Though clearly no substitute, the incredible photograph you see above is, at least, an attempt to replicate the mind-bogglingly stellar experience of that event of these last two weeks.

It is Art Streiber's remarkable picture, published in Vanity Fair, and celebrating 100 years of Paramount Studios. This is old-style Hollywood glamour - proper, jaw-dropping celebrities. And Justin Bieber.

You have three generations of Godfather cast (James Caan, Andy Garcia and a rather grumpy looking Robert De Niro); apex legends (Jack Nicholson, Kirk Douglas); two generations of Captain Kirk (William Shatner and Chris Pine); "starlets", as they would have once been called (Cameron Diaz, Demi Moore, Megan Fox); a couple of knights (Sir Patrick Stewart and Sir Ben Kingsley); original Brat Packers (Sean Penn, Molly Ringwald and Tom Cruise); two of the greatest film directors in history (Spielberg and Scorcese) and some of their leading stars (Harrison Ford, Leonardo DiCaprio, Mark Wahlberg); character actors (the late Ernest Borgnine and Scott Glenn), contemporary British comedians (Simon Pegg and Sacha Baron Cohen) and three of America's funniest people (Eddie Murphy, Adam Sandler and Chris Rock); astronomically talented actresses - er, sorry - actors (Meryl Streep, Glenn Close); the original Danny and Sandy (John Travolta and Olivia Newton-John); another Danny - Ocean - and two members of his gang (George Clooney, Brad Pitt and Don Cheadle); members of the directorial awkward squad (Oliver Stone and David Lynch); a director (Peter Bogdanovich) and the director (David Chase) whose TV series (The Sopranos) he acted in; and a pair of directors whose work you just can't keep your eyes from (JJ Abrams and David Fincher).

The Paramount Centenary 116
Vanity Fair excels at this sort of thing.

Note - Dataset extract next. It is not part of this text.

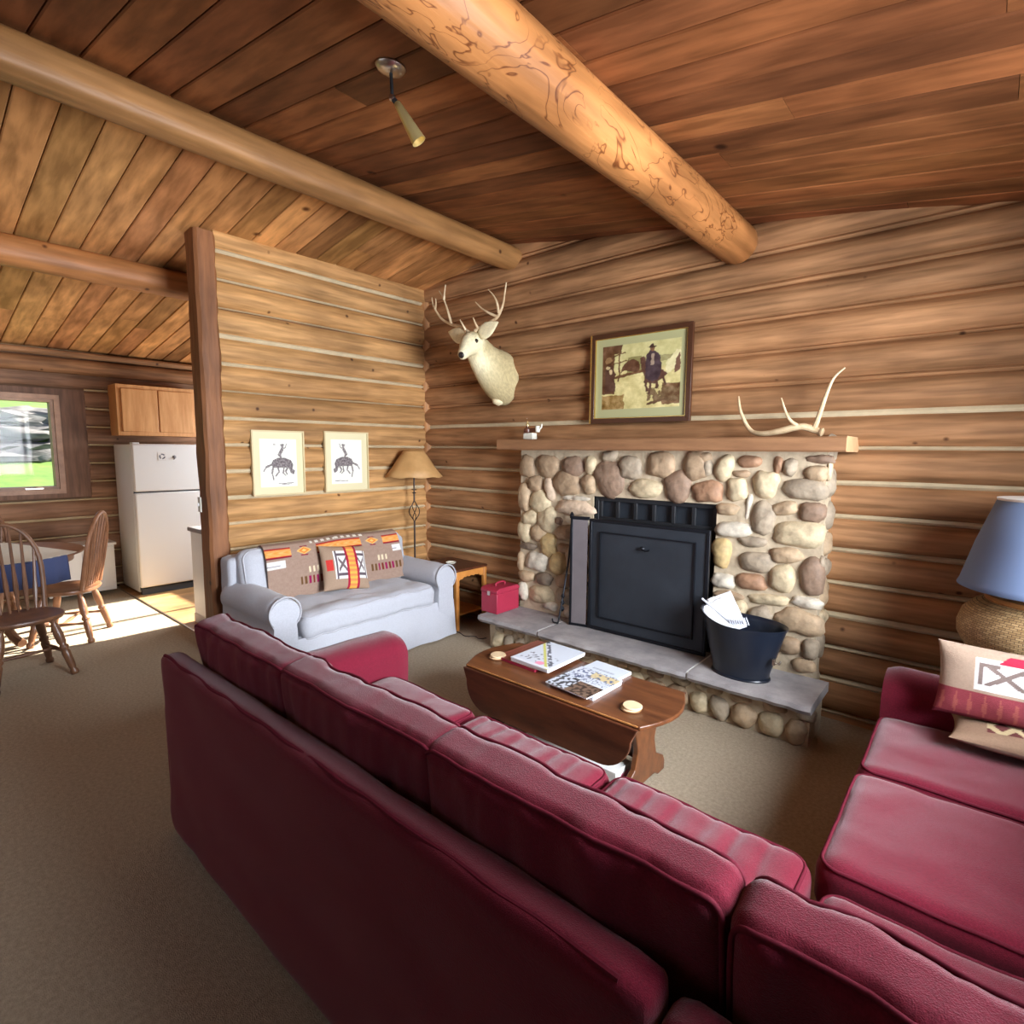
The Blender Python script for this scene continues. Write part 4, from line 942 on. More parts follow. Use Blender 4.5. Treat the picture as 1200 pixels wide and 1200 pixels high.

One the few monthly magazines left still capable of writing intelligent features about people - not just celebrities - but individuals who make the world the diversely fascinating curiosity that it is. Throw in the incredible cover photography of Annie Leibowitz or Mario Testino, and you have a magazine that treats the famous with a respect that is rewarded, handsomely by interview features that capitalise on the magazine's excellent writers.